Re: Opaque syntax objects Andre van Tonder (12 Aug 2005 21:24 UTC)
Re: Opaque syntax objects Jens Axel Søgaard (13 Aug 2005 00:10 UTC)
Re: Opaque syntax objects Andre van Tonder (13 Aug 2005 00:51 UTC)
Re: Opaque syntax objects Jens Axel Søgaard (14 Aug 2005 20:08 UTC)
Re: Opaque syntax objects Andre van Tonder (14 Aug 2005 20:49 UTC)
Re: Opaque syntax objects Jens Axel Søgaard (14 Aug 2005 21:16 UTC)
Re: Opaque syntax objects Andre van Tonder (13 Aug 2005 02:35 UTC)
Re: Opaque syntax objects Jens Axel Søgaard (14 Aug 2005 20:37 UTC)
Re: Opaque syntax objects Michael Sperber (13 Aug 2005 07:51 UTC)
Re: Opaque syntax objects [course positions] Per Bothner (14 Aug 2005 06:19 UTC)

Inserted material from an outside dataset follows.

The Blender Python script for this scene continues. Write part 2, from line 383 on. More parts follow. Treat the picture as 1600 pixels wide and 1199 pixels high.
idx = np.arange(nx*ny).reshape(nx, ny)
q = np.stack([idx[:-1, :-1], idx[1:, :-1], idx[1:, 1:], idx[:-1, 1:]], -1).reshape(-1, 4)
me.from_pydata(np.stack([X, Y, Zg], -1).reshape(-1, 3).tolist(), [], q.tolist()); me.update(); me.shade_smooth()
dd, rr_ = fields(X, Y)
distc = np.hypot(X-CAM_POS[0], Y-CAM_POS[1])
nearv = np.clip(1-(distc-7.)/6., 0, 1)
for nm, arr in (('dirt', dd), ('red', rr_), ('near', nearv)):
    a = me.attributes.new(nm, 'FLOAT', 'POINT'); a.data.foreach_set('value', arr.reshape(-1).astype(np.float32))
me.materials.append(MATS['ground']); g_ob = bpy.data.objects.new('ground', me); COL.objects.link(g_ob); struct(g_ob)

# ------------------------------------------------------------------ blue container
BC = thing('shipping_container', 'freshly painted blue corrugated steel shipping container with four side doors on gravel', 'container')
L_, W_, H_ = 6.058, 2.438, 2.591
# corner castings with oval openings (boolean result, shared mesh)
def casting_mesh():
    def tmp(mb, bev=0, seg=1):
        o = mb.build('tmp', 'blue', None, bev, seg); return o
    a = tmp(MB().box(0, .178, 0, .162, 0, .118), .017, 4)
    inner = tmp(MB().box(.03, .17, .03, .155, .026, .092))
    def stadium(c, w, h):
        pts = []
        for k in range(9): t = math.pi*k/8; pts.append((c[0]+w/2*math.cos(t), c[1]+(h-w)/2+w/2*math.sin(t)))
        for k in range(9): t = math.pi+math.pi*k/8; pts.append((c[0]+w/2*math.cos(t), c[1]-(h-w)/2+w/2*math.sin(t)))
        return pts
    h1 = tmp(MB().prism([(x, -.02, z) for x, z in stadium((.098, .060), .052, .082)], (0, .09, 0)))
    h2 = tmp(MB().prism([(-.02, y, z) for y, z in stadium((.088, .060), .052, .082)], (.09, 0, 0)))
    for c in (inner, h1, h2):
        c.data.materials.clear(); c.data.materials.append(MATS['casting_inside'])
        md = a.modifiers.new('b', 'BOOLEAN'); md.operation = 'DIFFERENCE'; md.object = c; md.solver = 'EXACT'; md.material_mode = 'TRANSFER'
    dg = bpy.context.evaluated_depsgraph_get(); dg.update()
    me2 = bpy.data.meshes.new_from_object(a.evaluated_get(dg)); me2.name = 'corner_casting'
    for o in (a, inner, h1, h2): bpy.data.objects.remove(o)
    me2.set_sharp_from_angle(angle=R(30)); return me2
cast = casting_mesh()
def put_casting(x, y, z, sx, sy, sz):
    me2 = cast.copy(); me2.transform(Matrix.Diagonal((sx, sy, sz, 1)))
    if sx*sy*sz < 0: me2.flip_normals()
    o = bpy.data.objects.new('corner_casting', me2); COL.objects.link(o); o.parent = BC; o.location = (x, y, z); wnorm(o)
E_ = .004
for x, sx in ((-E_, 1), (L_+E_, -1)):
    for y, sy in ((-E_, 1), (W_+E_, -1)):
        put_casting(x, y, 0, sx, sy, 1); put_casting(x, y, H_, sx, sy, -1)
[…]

Re: Opaque syntax objects Andre van Tonder 14 Aug 2005 20:48 UTC

On Sun, 14 Aug 2005, [ISO-8859-1] Jens Axel Søgaard wrote:

> What should I do if I want to give a piece of (expanded) syntax the
> same source information as, say, the macro call?

There can be a primitive for that.  E.g.,
   annotate : (syntax-object, syntax-object) -> syntax-object
In the hash-table, this would insert a new entry for the pair
representing the second syntax object, copying the annotation of the first.

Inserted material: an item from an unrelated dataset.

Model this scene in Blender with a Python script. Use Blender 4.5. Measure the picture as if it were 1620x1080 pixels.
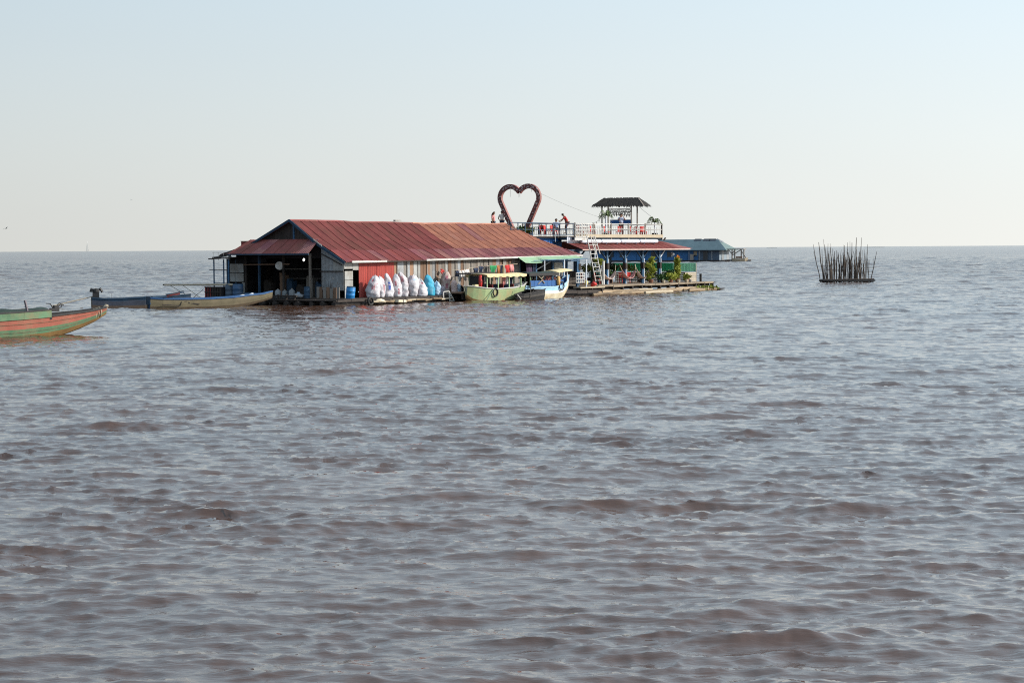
import bpy, bmesh, math, random
import numpy as np
from mathutils import Vector, Matrix, Euler
R = math.radians
scene = bpy.context.scene
for o in list(bpy.data.objects): bpy.data.objects.remove(o)
COL = scene.collection
rnd = random.Random(11)

# ------------------------------------------------------------------ camera
F_PX, CAM_H = 3023.0, 3.7
cd = bpy.data.cameras.new('camera'); cam = bpy.data.objects.new('camera', cd); COL.objects.link(cam)
cd.sensor_width = 36.0; cd.lens = F_PX / 1620 * 36.0; cd.clip_start = .5; cd.clip_end = 60000
roll = math.atan(10 / 1620.0); pit = math.atan((540 - 393) / F_PX)
fw = Vector((0, math.cos(pit), -math.sin(pit))); up0 = Vector((0, math.sin(pit), math.cos(pit))); rt0 = Vector((1, 0, 0))
rt = rt0 * math.cos(roll) - up0 * math.sin(roll); up = up0 * math.cos(roll) + rt0 * math.sin(roll)
mm = Matrix((rt, up, -fw)).transposed().to_4x4(); mm.translation = Vector((0, 0, CAM_H))
cam.matrix_world = mm; scene.camera = cam
cd.dof.use_dof = False
scene.cycles.use_denoising = False; scene.cycles.filter_width = 1.1

# ------------------------------------------------------------------ light
SUN_AZ, SUN_EL = 95.0, 27.0       # compass degrees (0 = +Y, 90 = +X), elevation
w = bpy.data.worlds.new('World'); scene.world = w; w.use_nodes = True
nt = w.node_tree; N = nt.nodes; Lk = nt.links
bg = N['Background']
sk = N.new('ShaderNodeTexSky'); sk.sky_type = 'NISHITA'; sk.sun_disc = False
sk.sun_elevation = R(SUN_EL); sk.sun_rotation = R(SUN_AZ); sk.air_density = 1.0; sk.dust_density = 2.0; sk.ozone_density = 1.6
tc = N.new('ShaderNodeTexCoord'); sx = N.new('ShaderNodeSeparateXYZ'); Lk.new(tc.outputs['Generated'], sx.inputs[0])
# thin, even haze layer over the whole sky, thickest at the horizon, a little brighter towards the sun's side
ab = N.new('ShaderNodeMath'); ab.operation = 'MAXIMUM'; ab.inputs[1].default_value = 0.0; Lk.new(sx.outputs[2], ab.inputs[0])
m1 = N.new('ShaderNodeMath'); m1.operation = 'MULTIPLY'; m1.inputs[1].default_value = -.35; Lk.new(ab.outputs[0], m1.inputs[0])
ex = N.new('ShaderNodeMath'); ex.operation = 'EXPONENT'; Lk.new(m1.outputs[0], ex.inputs[0])
m2 = N.new('ShaderNodeMath'); m2.operation = 'MULTIPLY'; m2.inputs[1].default_value = .93; Lk.new(ex.outputs[0], m2.inputs[0])
side = N.new('ShaderNodeMapRange'); side.inputs[1].default_value = -1; side.inputs[2].default_value = 1
side.inputs[3].default_value = .48; side.inputs[4].default_value = 1.60; Lk.new(sx.outputs[0], side.inputs[0])
hc = N.new('ShaderNodeMix'); hc.data_type = 'RGBA'; hc.inputs[6].default_value = (3.30, 3.33, 3.17, 1); hc.inputs[7].default_value = (2.4, 3.05, 3.5, 1)
hf = N.new('ShaderNodeMapRange'); hf.interpolation_type = 'LINEAR'; hf.inputs[1].default_value = .0; hf.inputs[2].default_value = .2; Lk.new(ab.outputs[0], hf.inputs[0]); Lk.new(hf.outputs[0], hc.inputs[0])
hz = N.new('ShaderNodeVectorMath'); hz.operation = 'SCALE'; Lk.new(hc.outputs[2], hz.inputs[0]); Lk.new(side.outputs[0], hz.inputs['Scale'])
nz = N.new('ShaderNodeTexNoise'); nz.inputs['Scale'].default_value = 2.2; nz.inputs['Detail'].default_value = 3
mp = N.new('ShaderNodeMapping'); mp.inputs['Scale'].default_value = (1, 1, 5); Lk.new(tc.outputs['Generated'], mp.inputs[0]); Lk.new(mp.outputs[0], nz.inputs[0])
nr = N.new('ShaderNodeMapRange'); nr.inputs[3].default_value = .97; nr.inputs[4].default_value = 1.03; Lk.new(nz.outputs[0], nr.inputs[0])
hz2 = N.new('ShaderNodeVectorMath'); hz2.operation = 'SCALE'; Lk.new(hz.outputs[0], hz2.inputs[0]); Lk.new(nr.outputs[0], hz2.inputs['Scale'])
mx = N.new('ShaderNodeMix'); mx.data_type = 'RGBA'
Lk.new(m2.outputs[0], mx.inputs[0]); Lk.new(sk.outputs[0], mx.inputs[6]); Lk.new(hz2.outputs[0], mx.inputs[7])
Lk.new(mx.outputs[2], bg.inputs[0]); bg.inputs[1].default_value = 0.13
sd = bpy.data.lights.new('sun', 'SUN'); sd.energy = 3.0; sd.angle = R(.6); sd.color = (1, .93, .82)
so = bpy.data.objects.new('sun', sd); COL.objects.link(so)
sdir = Vector((math.sin(R(SUN_AZ)) * math.cos(R(SUN_EL)), math.cos(R(SUN_AZ)) * math.cos(R(SUN_EL)), math.sin(R(SUN_EL))))
so.rotation_euler = sdir.to_track_quat('Z', 'Y').to_euler()
vs = scene.view_settings; vs.view_transform = 'Standard'; vs.look = 'None'; vs.exposure = 0.90; vs.gamma = 1; vs.use_curve_mapping = False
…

>> Of course.  Syntax objects are still ordinary pairs.  No change to car/cdr
>> is required.  The hash table with source information is kept separately.
>
> Hmm. How do you represent identifiers?

The same way, once you give them a wrap to give them separate identities.

> I believe with-syntax behaves that way in order to be (more) compatible
> with the psyntax-implementation. Note that the source location
> information for stx-expr in
>
>  (with-syntax ((pattern stx-expr) ...) expr)
>
> is taken from stx-expr, when stx-expr is not returning a list. That
> is the source location is still tracked.

Do you know what location is assigned when stx-expr is a list?

As an aside, it is sometimes easy to throw away too much information when using
the destructuring idiom.  For example, in

   (define-syntax let1
     (lambda (form)
       (syntax-case form ()
         ((_ ((i e) ...) e1 e2 ...)
          (syntax (let ((i e) ...) e1 e2 ...))))))

it is unlikely that most implementations would keep the
location of the input subnode ((i e) ...) in the result.